House prices rising at fastest rate for four years
02-29-2014
Nationwide chief economist Robert Gardner does not think a housing bubble is forming as "affordability isn't too stretched"
House prices rose by 0.6% in February, a 9.4% increase on the same month in 2013, according to the Nationwide Building Society.
The annual rate of growth is the fastest for almost four years.
It puts the average price of a UK home at £177,846, which is still almost 5% below the 2007 peak.
Meanwhile the average house price in London has risen to £410,000, according to the Land Registry for England and Wales.
Its latest monthly report said London prices were rising fast - up 2.1% in January - which left them 11% higher than a year ago.
No bubble
The Nationwide said the rise in sales and prices were being driven by record low interest rates, higher employment and the easier availability of mortgages.
“The supply of housing remains constrained, with housing completions still well below their pre-crisis levels” Robert Gardner
Nationwide building society
The lender's chief economist, Robert Gardner, acknowledged that prices could accelerate even faster in the coming months, as more people took the plunge to buy for the first time or move.
But he denied a house price "bubble" was being created.
"If you look at prices relative to earnings then housing does look relatively expensive by historic standards," Mr Gardner told BBC News.
"But if you look at how much it costs to service a typical mortgage, that suggests that housing isn't overly expensive at this point... because interest rates are at such low levels."
The Nationwide pointed out that prices were also being driven higher by a continued lack of new homes.
"Price growth is being supported by the fact that the supply of housing remains constrained, with housing completions still well below their pre-crisis levels," said Mr Gardner.
He added that just 109,500 new homes were built in England in 2013, which was 38% below the level recorded in 2007, and about half the projected number of new households expected to form each year.
New apartments in Brixton, London Average London prices are now double those across the rest of the country
The Nationwide's figures are based on a sample of its own lending and they show that on its own measure, house prices across the UK have been rising for the past 14 months in a row.
London has again led the surge in prices.

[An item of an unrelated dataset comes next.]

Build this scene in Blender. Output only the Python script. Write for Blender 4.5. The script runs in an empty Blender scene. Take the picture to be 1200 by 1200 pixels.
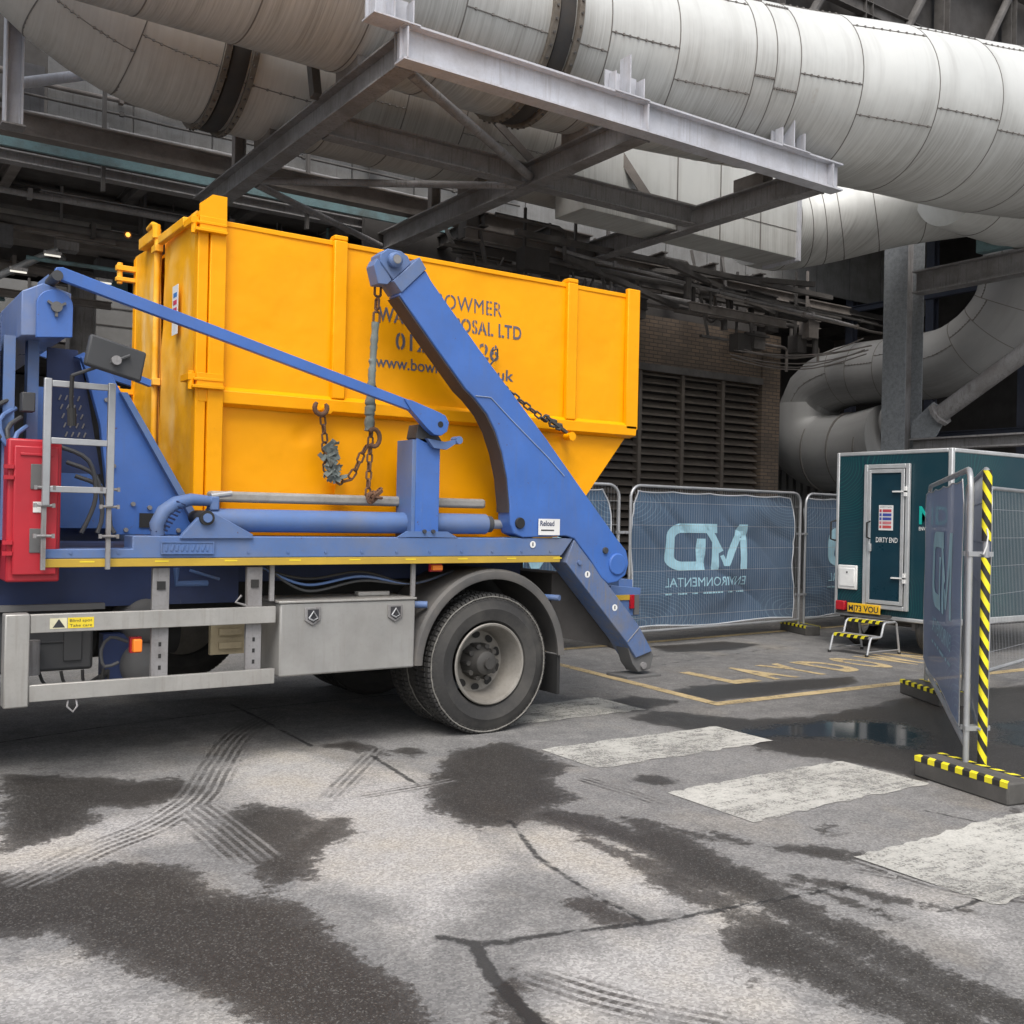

The building society said house prices in the capital, at £345,186, were almost twice those elsewhere in the UK.
The precise level of house prices, and how fast they are rising, is a matter of some dispute. The numerous monthly surveys give quite different readings, though they are all recording a rise.
For instance, the Land Registry's latest report says average house prices in England and Wales rose by 1% in January to £168,356, a monthly rise of 1%, but leaving prices just 4.2% higher than a year ago.
Meanwhile, the government's own house survey, published by the Office for National Statistics (ONS), said earlier this month that prices were only 5.5% higher than a year ago - but that they had already reached a record national average of £250,000.
Help to Buy
The Nationwide figures come in the same week that some UK housebuilders reported their profits had more than doubled, thanks to the past year's revival of activity and subsequent increased demand for new homes.
Barratt Developments on Thursday recorded a 162% rise in pre-tax profits to £120m for the six months to the end of December.
Redrow's comparable figures revealed a 107% growth in profits to £48m.
Meanwhile, Persimmon said its profits jumped by more than 50% last year to £337m, thanks in part to the government's Help to Buy scheme.
The government's own figures show that despite the attention being given to Help to Buy in the housebuilding industry, its "equity loan" element, launched in April last year, has so far financed only 15,000 completed house purchases in England.
However, there are more in the pipeline, and even more sales may yet be stimulated by the recently launched second part of Help to Buy, which offers a government guarantee against losses for lenders who are prepared to offer mortgages to people with only a small deposit.